#### EXERCISE:
How many lines in the listing below include the word "script"? Answer with the number and nothing else.

#### DATASET RECORDS:
____________________

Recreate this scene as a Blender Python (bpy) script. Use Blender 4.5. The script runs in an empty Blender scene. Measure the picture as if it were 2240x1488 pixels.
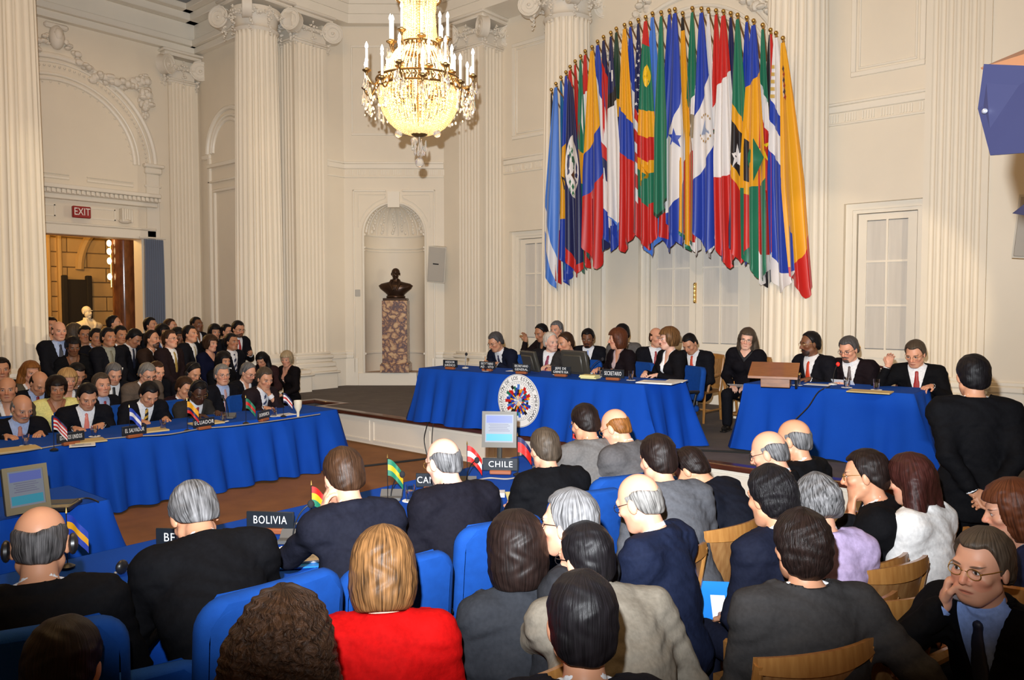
import bpy, math, random
import numpy as np
from mathutils import Vector, Matrix, Euler
SC = bpy.context.scene
COL = SC.collection
PI = math.pi
rng = random.Random(7)

# ---------------------------------------------------------------- camera
CAMZ = 2.1
YAW, PITCH = math.radians(40.6), math.atan(74 / 1685.0)
FPX = 1685.0
cam_d = bpy.data.cameras.new('camera')
cam_d.sensor_width = 36.0
cam_d.lens = FPX / 2240.0 * 36.0
cam_d.clip_end = 200
cam = bpy.data.objects.new('camera', cam_d)
cam.location = (0, 0, CAMZ)
cam.rotation_euler = (PI / 2 - PITCH, 0, YAW)
COL.objects.link(cam)
SC.camera = cam

# ---------------------------------------------------------------- light and exposure
vs = SC.view_settings
vs.view_transform = 'Standard'
vs.look = 'None'
vs.gamma = 1.0
vs.exposure = 0.08
vs.use_curve_mapping = False
wd = bpy.data.worlds.new('world')
SC.world = wd
wd.use_nodes = True
wd.node_tree.nodes['Background'].inputs[0].default_value = (1.0, 0.62, 0.30, 1)
wd.node_tree.nodes['Background'].inputs[1].default_value = 0.10


def lamp(name, kind, loc, energy, color, size=0.2, target=None, spot=60, blend=0.3):
    d = bpy.data.lights.new(name, kind)
    d.energy = energy
    d.color = color
    if kind == 'AREA':
        d.shape = 'DISK'
        d.size = size
    elif kind in ('POINT', 'SPOT'):
        d.shadow_soft_size = size
    if kind == 'SPOT':
        d.spot_size = math.radians(spot)
        d.spot_blend = blend
    o = bpy.data.objects.new(name, d)
    o.location = loc
    if target is not None:
        v = Vector(target) - Vector(loc)
        o.rotation_euler = v.to_track_quat('-Z', 'Y').to_euler()
    COL.objects.link(o)
    return o


# the photographer's flash, just above the lens, its head tilted up so that the near rows get only the edge of the beam
fl = lamp('flash', 'SPOT', (-0.10, -0.02, 2.36), 4100, (0.92, 0.96, 1.0), 0.025, (-5.65, 6.6, 3.85), 91, 1.0)
fl.scale = (1.25, 1.0, 1.0)
# the room's own warm light: ceiling fixtures of the hall and of the aisle
AMB = (1.0, 0.62, 0.26)
lamp('hall_ceiling_light', 'AREA', (-5.0, 2.5, 9.2), 330, AMB, 5.0, (-5.5, 5.2, 0))
lamp('aisle_ceiling_light', 'AREA', (-14.2, 5.0, 7.3), 4, (1.0, 0.66, 0.42), 1.5, (-14.2, 5, 0))
# television lamps on stands at both sides of the room, plus a pier fill
lamp('stage_lamp', 'SPOT', (1.2, 4.2, 2.9), 500, (1.0, 0.80, 0.56), 0.06, (-3.6, 11.0, 1.9), 26, 0.25)
lamp('pier_fill', 'SPOT', (-3.4, 10.2, 2.9), 420, (1.0, 0.86, 0.66), 0.05, (-13.0, 8.4, 3.6), 34, 0.8)  # added fill that brightens the left pier, not a lamp of the room
lamp('column_lamp', 'SPOT', (-3.4, 10.2, 2.9), 900, (1.0, 0.86, 0.6), 0.05, (-12.6, 4.2, 2.6), 24, 0.5)


# ---------------------------------------------------------------- pixel of the photograph -> place in the room
_fw = np.array([-math.sin(YAW) * math.cos(PITCH), math.cos(YAW) * math.cos(PITCH), -math.sin(PITCH)])
_rt = np.array([math.cos(YAW), math.sin(YAW), 0.0])
_up = np.cross(_rt, _fw)
_C = np.array([0, 0, CAMZ])


def at(px, py, x=None, y=None, z=None):
    """the point seen at (px, py) that lies on the plane x=, y= or z= of the room"""
    r = _fw * FPX + _rt * (px - 1120) - _up * (py - 744)
    if x is not None:
        s = x / r[0]
    elif y is not None:
        s = y / r[1]
    else:
        s = (z - CAMZ) / r[2]
    return Vector(_C + r * s)


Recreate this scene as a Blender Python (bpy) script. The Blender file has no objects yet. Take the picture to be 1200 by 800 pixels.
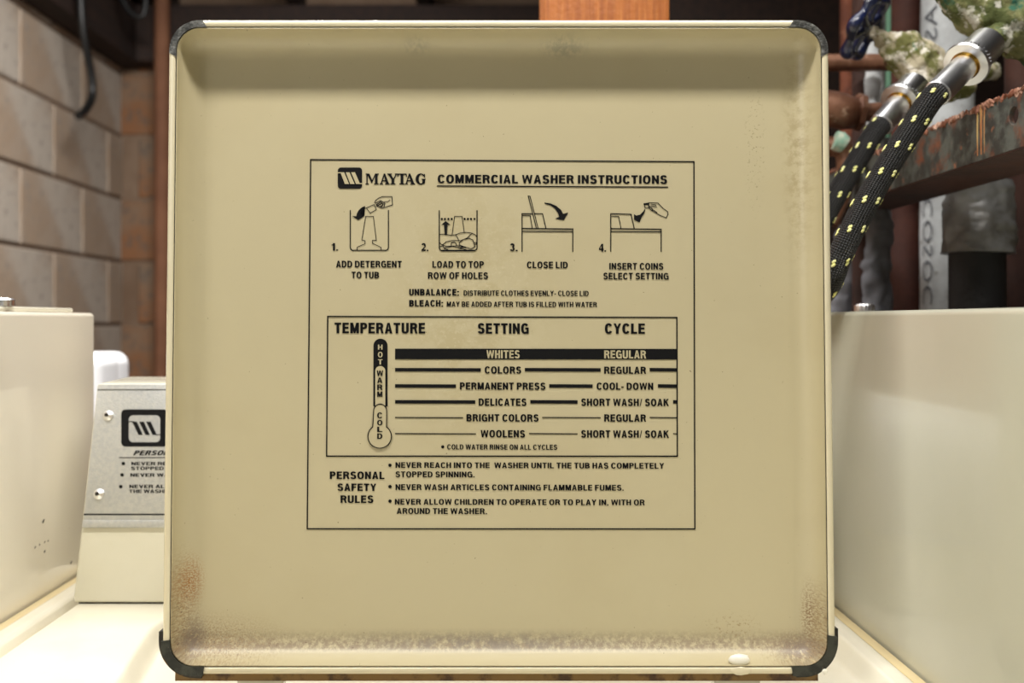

____________________

#### TASK OUTPUT:
2